*Your task*: Print the entries below exactly as they appear, from the first line up to and including the line with "return Vector((0, 0, HC)) + r * (d / r.y)". Do not print any pictures.

[Source records]

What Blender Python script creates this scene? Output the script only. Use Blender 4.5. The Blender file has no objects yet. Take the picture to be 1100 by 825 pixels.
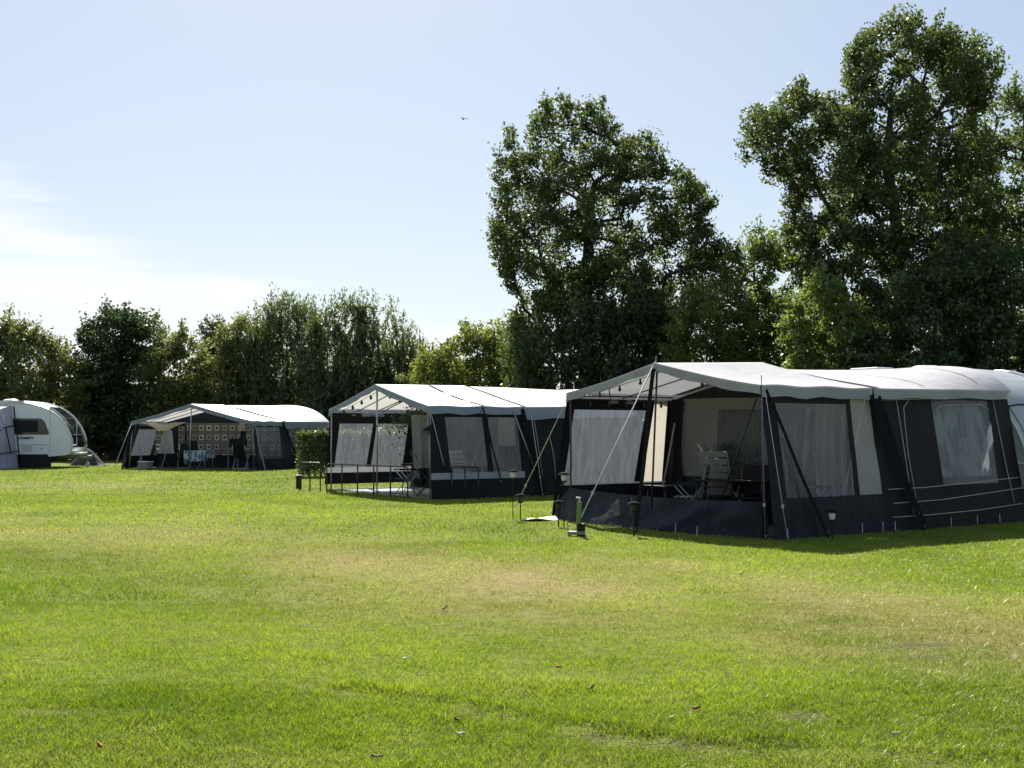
import bpy, math, random
import numpy as np
from mathutils import Vector, Matrix

random.seed(7)
RNG = np.random.default_rng(11)
SC = bpy.context.scene
COL = SC.collection
PI = math.pi

# ------------------------------------------------------------------ camera maths
F, CX, CY, HC, PITCH = 1300.0, 550.0, 412.5, 1.55, math.atan(50.5 / 1300.0)
CP, SP = math.cos(PITCH), math.sin(PITCH)


def ray(px, py):
    u = (CY - py) / F
    return Vector(((px - CX) / F, CP - u * SP, SP + u * CP))


def at(px, py, d):                       # point seen at that pixel, d metres ahead
    r = ray(px, py)
    return Vector((0, 0, HC)) + r * (d / r.y)


def gr(px, py):                          # point on the ground seen at that pixel
    r = ray(px, py)
    return Vector((0, 0, HC)) + r * (-HC / r.z)


# ------------------------------------------------------------------ noise
_perm = RNG.random((256, 256))


def vnoise(x, y):
    x = np.asarray(x, float); y = np.asarray(y, float)
    xi = np.floor(x).astype(int); yi = np.floor(y).astype(int)
    fx = x - xi; fy = y - yi
    fx = fx * fx * (3 - 2 * fx); fy = fy * fy * (3 - 2 * fy)
    g = lambda a, b: _perm[a & 255, b & 255]
    return (g(xi, yi) * (1 - fx) + g(xi + 1, yi) * fx) * (1 - fy) + (g(xi, yi + 1) * (1 - fx) + g(xi + 1, yi + 1) * fx) * fy


def fbm(x, y, o=4):
    s = 0; a = .5; n = 0
    for k in range(o):
        s = s + a * vnoise(np.asarray(x) * 2 ** k + 17 * k, np.asarray(y) * 2 ** k + 31 * k); n += a; a *= .5
    return s / n


# ------------------------------------------------------------------ tags
def tag(o, label=None, cat=None, group=None, kind=None):
    if label: o['label'] = label
    if cat: o['category'] = cat
    if group: o['group'] = group
    if kind: o['kind'] = kind
    return o


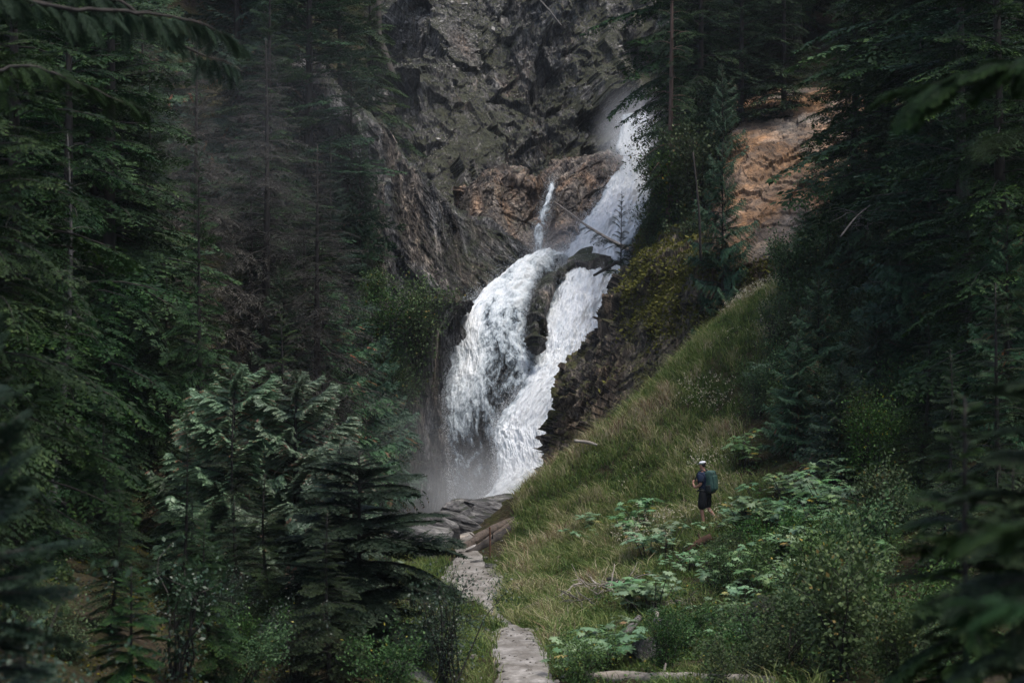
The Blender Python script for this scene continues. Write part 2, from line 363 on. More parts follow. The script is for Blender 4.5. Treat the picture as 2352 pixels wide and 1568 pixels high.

*Response*:
What Blender Python script creates this scene? Output the script only. Use Blender 4.5. The Blender file has no objects yet. Take the picture to be 1100 by 825 pixels.
import bpy, math, random
import numpy as np
from mathutils import Vector, Matrix

random.seed(7)
RNG = np.random.default_rng(11)
SC = bpy.context.scene
COL = SC.collection
PI = math.pi

# ------------------------------------------------------------------ camera maths
F, CX, CY, HC, PITCH = 1300.0, 550.0, 412.5, 1.55, math.atan(50.5 / 1300.0)
CP, SP = math.cos(PITCH), math.sin(PITCH)


def ray(px, py):
    u = (CY - py) / F
    return Vector(((px - CX) / F, CP - u * SP, SP + u * CP))


def at(px, py, d):                       # point seen at that pixel, d metres ahead
    r = ray(px, py)
    return Vector((0, 0, HC)) + r * (d / r.y)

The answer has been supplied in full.